Would you transcribe all of the data exactly, down to the last character?

*** Dataset section ***

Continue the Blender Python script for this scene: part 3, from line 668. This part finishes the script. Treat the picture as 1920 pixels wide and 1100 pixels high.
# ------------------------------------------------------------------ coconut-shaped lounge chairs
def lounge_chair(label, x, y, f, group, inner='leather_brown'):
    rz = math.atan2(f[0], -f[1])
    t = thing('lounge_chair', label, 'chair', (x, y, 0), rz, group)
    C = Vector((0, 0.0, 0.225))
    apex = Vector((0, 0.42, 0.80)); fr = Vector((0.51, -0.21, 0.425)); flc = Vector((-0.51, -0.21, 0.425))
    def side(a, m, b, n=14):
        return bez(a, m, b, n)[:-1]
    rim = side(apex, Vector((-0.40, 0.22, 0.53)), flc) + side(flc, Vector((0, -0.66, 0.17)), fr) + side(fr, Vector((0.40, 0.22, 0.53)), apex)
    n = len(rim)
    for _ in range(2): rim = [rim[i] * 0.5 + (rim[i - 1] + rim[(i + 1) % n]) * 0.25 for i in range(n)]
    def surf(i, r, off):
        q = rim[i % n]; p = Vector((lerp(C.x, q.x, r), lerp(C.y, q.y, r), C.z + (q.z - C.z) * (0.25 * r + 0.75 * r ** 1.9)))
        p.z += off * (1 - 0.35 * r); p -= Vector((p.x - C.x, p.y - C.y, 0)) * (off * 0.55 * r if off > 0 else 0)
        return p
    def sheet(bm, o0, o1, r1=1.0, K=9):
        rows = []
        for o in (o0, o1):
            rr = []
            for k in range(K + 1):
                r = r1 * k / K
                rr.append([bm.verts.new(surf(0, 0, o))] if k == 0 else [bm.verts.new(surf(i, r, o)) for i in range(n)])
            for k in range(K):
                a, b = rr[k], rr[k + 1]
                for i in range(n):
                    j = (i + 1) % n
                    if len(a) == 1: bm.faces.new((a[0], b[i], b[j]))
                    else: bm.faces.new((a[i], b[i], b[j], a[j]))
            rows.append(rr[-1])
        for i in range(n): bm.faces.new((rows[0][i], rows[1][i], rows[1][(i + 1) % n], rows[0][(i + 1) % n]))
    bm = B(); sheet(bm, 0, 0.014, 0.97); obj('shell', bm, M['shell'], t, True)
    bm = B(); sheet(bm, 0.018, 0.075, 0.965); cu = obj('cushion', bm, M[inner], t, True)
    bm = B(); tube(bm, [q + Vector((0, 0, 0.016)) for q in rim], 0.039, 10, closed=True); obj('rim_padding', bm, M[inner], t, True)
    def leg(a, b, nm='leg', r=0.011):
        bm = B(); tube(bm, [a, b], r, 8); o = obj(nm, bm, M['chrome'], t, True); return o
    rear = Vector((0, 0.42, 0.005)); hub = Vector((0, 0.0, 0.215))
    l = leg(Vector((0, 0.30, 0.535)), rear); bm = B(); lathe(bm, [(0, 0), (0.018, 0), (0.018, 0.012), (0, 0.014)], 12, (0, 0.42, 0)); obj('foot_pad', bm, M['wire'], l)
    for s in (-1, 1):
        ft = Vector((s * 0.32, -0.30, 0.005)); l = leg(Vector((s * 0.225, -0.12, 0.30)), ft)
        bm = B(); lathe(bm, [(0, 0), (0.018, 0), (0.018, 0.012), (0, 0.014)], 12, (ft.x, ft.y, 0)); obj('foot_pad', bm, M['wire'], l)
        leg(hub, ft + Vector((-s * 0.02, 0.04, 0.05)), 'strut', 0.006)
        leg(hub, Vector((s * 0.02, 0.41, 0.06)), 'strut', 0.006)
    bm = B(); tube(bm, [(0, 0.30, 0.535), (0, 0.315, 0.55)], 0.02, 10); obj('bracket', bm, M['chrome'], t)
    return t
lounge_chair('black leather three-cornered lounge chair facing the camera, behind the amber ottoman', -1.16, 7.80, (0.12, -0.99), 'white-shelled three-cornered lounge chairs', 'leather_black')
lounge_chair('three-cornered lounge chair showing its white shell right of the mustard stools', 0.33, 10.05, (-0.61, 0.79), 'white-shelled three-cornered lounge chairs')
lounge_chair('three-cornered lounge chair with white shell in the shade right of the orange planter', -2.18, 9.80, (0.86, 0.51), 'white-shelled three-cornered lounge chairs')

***

◆ Solution for this problem
Continue the Blender Python script for this scene: part 3, from line 668. This part finishes the script. Treat the picture as 1920 pixels wide and 1100 pixels high.
# ------------------------------------------------------------------ coconut-shaped lounge chairs
def lounge_chair(label, x, y, f, group, inner='leather_brown'):
    rz = math.atan2(f[0], -f[1])
    t = thing('lounge_chair', label, 'chair', (x, y, 0), rz, group)
    C = Vector((0, 0.0, 0.225))
    apex = Vector((0, 0.42, 0.80)); fr = Vector((0.51, -0.21, 0.425)); flc = Vector((-0.51, -0.21, 0.425))
    def side(a, m, b, n=14):
        return bez(a, m, b, n)[:-1]
    rim = side(apex, Vector((-0.40, 0.22, 0.53)), flc) + side(flc, Vector((0, -0.66, 0.17)), fr) + side(fr, Vector((0.40, 0.22, 0.53)), apex)
    n = len(rim)
    for _ in range(2): rim = [rim[i] * 0.5 + (rim[i - 1] + rim[(i + 1) % n]) * 0.25 for i in range(n)]
    def surf(i, r, off):
        q = rim[i % n]; p = Vector((lerp(C.x, q.x, r), lerp(C.y, q.y, r), C.z + (q.z - C.z) * (0.25 * r + 0.75 * r ** 1.9)))
        p.z += off * (1 - 0.35 * r); p -= Vector((p.x - C.x, p.y - C.y, 0)) * (off * 0.55 * r if off > 0 else 0)
        return p
    def sheet(bm, o0, o1, r1=1.0, K=9):
        rows = []
        for o in (o0, o1):
            rr = []
            for k in range(K + 1):
                r = r1 * k / K
                rr.append([bm.verts.new(surf(0, 0, o))] if k == 0 else [bm.verts.new(surf(i, r, o)) for i in range(n)])
            for k in range(K):
                a, b = rr[k], rr[k + 1]
                for i in range(n):
                    j = (i + 1) % n
                    if len(a) == 1: bm.faces.new((a[0], b[i], b[j]))
                    else: bm.faces.new((a[i], b[i], b[j], a[j]))
            rows.append(rr[-1])
        for i in range(n): bm.faces.new((rows[0][i], rows[1][i], rows[1][(i + 1) % n], rows[0][(i + 1) % n]))
    bm = B(); sheet(bm, 0, 0.014, 0.97); obj('shell', bm, M['shell'], t, True)
    bm = B(); sheet(bm, 0.018, 0.075, 0.965); cu = obj('cushion', bm, M[inner], t, True)
    bm = B(); tube(bm, [q + Vector((0, 0, 0.016)) for q in rim], 0.039, 10, closed=True); obj('rim_padding', bm, M[inner], t, True)
    def leg(a, b, nm='leg', r=0.011):
        bm = B(); tube(bm, [a, b], r, 8); o = obj(nm, bm, M['chrome'], t, True); return o
    rear = Vector((0, 0.42, 0.005)); hub = Vector((0, 0.0, 0.215))
    l = leg(Vector((0, 0.30, 0.535)), rear); bm = B(); lathe(bm, [(0, 0), (0.018, 0), (0.018, 0.012), (0, 0.014)], 12, (0, 0.42, 0)); obj('foot_pad', bm, M['wire'], l)
    for s in (-1, 1):
        ft = Vector((s * 0.32, -0.30, 0.005)); l = leg(Vector((s * 0.225, -0.12, 0.30)), ft)
        bm = B(); lathe(bm, [(0, 0), (0.018, 0), (0.018, 0.012), (0, 0.014)], 12, (ft.x, ft.y, 0)); obj('foot_pad', bm, M['wire'], l)
        leg(hub, ft + Vector((-s * 0.02, 0.04, 0.05)), 'strut', 0.006)
        leg(hub, Vector((s * 0.02, 0.41, 0.06)), 'strut', 0.006)
    bm = B(); tube(bm, [(0, 0.30, 0.535), (0, 0.315, 0.55)], 0.02, 10); obj('bracket', bm, M['chrome'], t)
    return t
lounge_chair('black leather three-cornered lounge chair facing the camera, behind the amber ottoman', -1.16, 7.80, (0.12, -0.99), 'white-shelled three-cornered lounge chairs', 'leather_black')
lounge_chair('three-cornered lounge chair showing its white shell right of the mustard stools', 0.33, 10.05, (-0.61, 0.79), 'white-shelled three-cornered lounge chairs')
lounge_chair('three-cornered lounge chair with white shell in the shade right of the orange planter', -2.18, 9.80, (0.86, 0.51), 'white-shelled three-cornered lounge chairs')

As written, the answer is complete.